Middle-Out Economics Already Producing Serious Policy Confusion

This summer, President Obama gave a speech where he talked about middle-out economics, which is apparently the Democrats response to trickle-down economics. As far as I can tell, Eric Liu and Nick Hanauer coined the phrase. Personally, I don’t like the phrase and when I think hard about what it might mean for policy, my mind actually touches the void.

Various liberal groups are already rallying around the phrase “middle-out economics,” including the Center for American Progress (CAP), which has a project by that name. The latest report from CAP utilizing the middle-out theme is a perfect example of just how utterly confusing the middle-out concept can actually be.

The report is called “Middle-Out Mobility” and is authored by Ben Olinsky and Sasha Post. The authors use the impressive data sets from the Equality of Opportunity Project to determine what effect the size of the middle class in a particular region has on the upward mobility of poor kids. Interestingly enough, the method the authors use actually suggests that fiddling around with the middle class will have no effect on the upward mobility of poor kids.

To see how this report inadvertently does this, you have to dive deep into the method, so bear with me for a moment. The authors define the middle class as those with incomes between the 25th and 75th percentile (nationally).  The authors first determine what percentage of each region’s population had incomes that put them in this middle class bucket (call this X). Then it determined how upwardly mobile poor (bottom 25 percent) kids in each region are (call this Y). The authors compared all the Xs to all the Ys to see if there was a relationship. And they found one: regions with larger middle classes had higher relative upward mobility for poor kids. Specifically, when the middle class grows 1 percentage point, poor kid upward mobility grows around 0.5 percentage points.

So now the big question is: what do we do policy-wise? The report provides no answer to this question, and that’s because it literally can’t. It would be impossible to come up with a policy geared towards this middle-class size metric that actually improved the overall mobility of poor kids. Why? Because, by definition, exactly 50 percent of the population will fall between the 25th and 75th income percentile. You can’t ever increase the size of the middle class. Therefore, every change you might make would basically be one big game of social immobility whack-a-mole: beating it back in one region just increases it by an identical amount somewhere else.
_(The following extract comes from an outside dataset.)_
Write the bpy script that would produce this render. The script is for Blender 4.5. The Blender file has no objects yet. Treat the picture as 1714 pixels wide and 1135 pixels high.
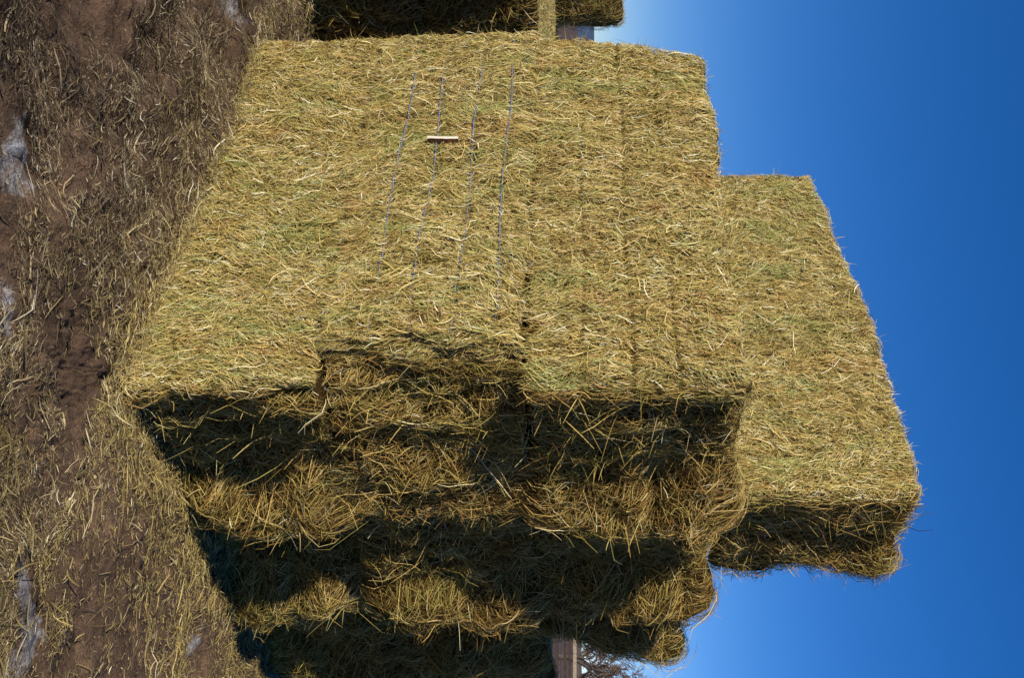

For example, imagine you live in a specific region and it has a particular middle class size right now. The report says if you increase the size of that middle class, upward mobility for the poor would increase. So you take one of the rich families in the town and you bring them below the 75th percentile. Your middle class is now larger and the region’s poor kids now have higher upward relative mobility. But wait a second. Since exactly 50 percent of population is always in the national middle class, the only way for that rich family to have gone into the middle class is for some family in some other region to have come out of it. What would happen is that the richest middle class family (the one right on the 75th percentile line) would have been pushed out of the middle class by this move. The region where that pushed-out family lives now has a smaller  middle class, and therefore the poor kids in that region will, according to the report, have lower upward relative mobility.

You can run this thought experiment with every other conceivable policy, including moving people around the country, moving poor people into the middle class, and all the rest. The basic point here is that, under this definition of the middle class, the only way for one region to increase the size of its middle class is for another region to reduce the size of its middle class. And therefore no policy regarding this particular topic will ever improve the aggregate upward mobility of poor kids. At best, policy of this sort will only improve the mobility of poor kids in some regions at the expense of poor kids in another.

This report is a perfect example of why my mind touches the void whenever I begin to think about what middle-out economics actually means and how it is supposed to somehow help the poor. The concept is, in many ways, logically incoherent, and this is just one very glaring instance of that. If you take a step back from the actual specifics of the report, you can see a more straightforward way to get at a similar point. It is surely the case that reducing national inequality by decreasing the incomes of the rich in order to increase the incomes of the poor will “grow the middle class” in a less rigid sense of the term, and this will surely have positive upward mobility effects for poor people. But this is not “middle-out” economics. It is orthodox egalitarian economics that has nothing to do with the middle class: flatten the income distribution, and both outcomes and mobility become more equal. So, in addition to being totally unnecessary, the “middle-out” focus actually obscures the real point and generates serious policy confusion.